The legal victory of marriage for same-sex couples may have been celebrated this weekend at Boston’s pride parade, but the fight is just heating up this week in Ottawa — already wilting after its 100-degree scorcher of a weekend — as Canada’s governing Liberal party vows to fast-track through parliament legislation to legalize gay marriage before it adjourns for summer recess. They have made it clear there will be no vacation until their bill is passed.
In anticipation of the historic vote — and in reflection of polls showing Canadians split 40 percent for and 40 percent against marriage for same-sex couples — the Toronto Star sent a reporter on a road trip from one corner of Canada to the other, from Whitehorse to St. John’s, to gauge the real public opinion on the matter. In summing up the journey, the reporter said, “What resonates is the sheer complexity of life experiences that help Canadians determine where they stand on same-sex marriage. This is not an isolated debate. It touches some deeply and some not at all. It is connected to who they are.”
A few excerpts:
“In Red Deer, Alta., sixty-four-year-old Ken Cameron, who owns KC Saddlery…is fighting trim in snug jeans, cowboy boots and a sharply tapered denim shirt. Cameron accepts that same-sex marriages will probably be legalized in Canada. But he also believes such liberal laws are ushering modern civilization one step closer to the end. “Look at all the other great cultures of the world that fell,” he says. “They don’t exist anymore because they became dysfunctional … If I had livestock that didn’t breed, I would have to destroy it,” he says.

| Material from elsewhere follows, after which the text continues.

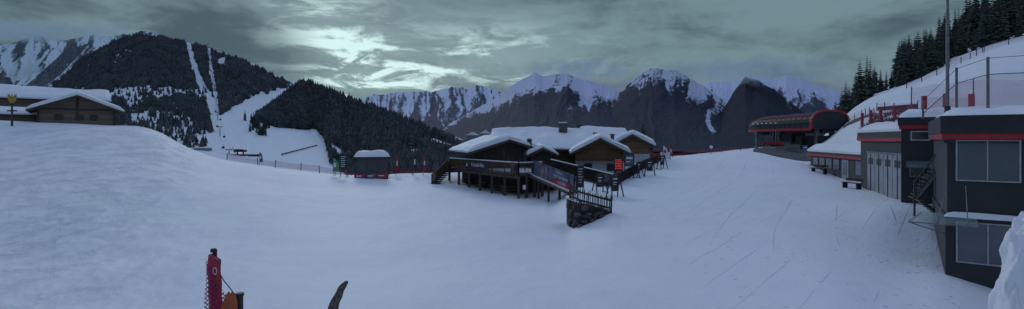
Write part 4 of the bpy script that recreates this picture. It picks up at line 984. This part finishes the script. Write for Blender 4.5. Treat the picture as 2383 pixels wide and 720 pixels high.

“In Corner Brook, Nfld., a husband strongly advises his wife not to talk to me. She ignores his plea, however, explaining to him that while she is extremely unfamiliar and uncomfortable with the subject of homosexuality, she feels she can contribute to my story. ‘I believe it is a matter of human rights, whether I feel comfortable or not,’ she says. Her husband pushes my business card across the table in disgust and storms away, without a word.”
In Marie Joseph, N.S., I greet Jim Langille, a beleaguered-looking, 55-year-old lobster fisherman. He’s a weathered, postcard-perfect old salt, who I’m sure will fulfill my stereotype of a homophobic good ol’ boy. I’m wrong. (I shouldn’t have been surprised. Support for gay marriage is actually higher in Atlantic Canada than it is in Ontario.)
“Whatever floats your boat. It’s a free country. People should live and die as they choose. I think men around here feel they have to do the whole he-man, workin’ in the woods, workin’ on the water thing,” he says. “Even if they agreed, they wouldn’t say it.”
In St. John’s: “On the final day of my journey, in the middle of a cold, wet afternoon, I find myself being unceremoniously evicted from a dark waterfront pub in St. John’s, Nfld., with my arm cocked behind my back. I am apparently being put to the sidewalk for engaging two patrons in a conversation about same-sex marriage — the same exchange I have been pursuing with hundreds of Canadians over the past three weeks. (Though, to be fair, it also could have been simply because I am a reporter or, most objectionable of all, someone from Toronto.)
I have been in Erin’s Pub on Water St. for only a few minutes, barely enough time to select two people I thought might talk to me, barely enough time to explain that I was travelling across Canada from Vancouver to St. John’s to find out exactly how Canadians feel about same sex marriage, before I am sent packing.
But as I stand in the rain feeling indignant and a little embarrassed, in the last moments of my 8,000-kilometre road trip, I wonder if I had simply poked my finger once too often and, perhaps, too deeply into the cage of public opinion.”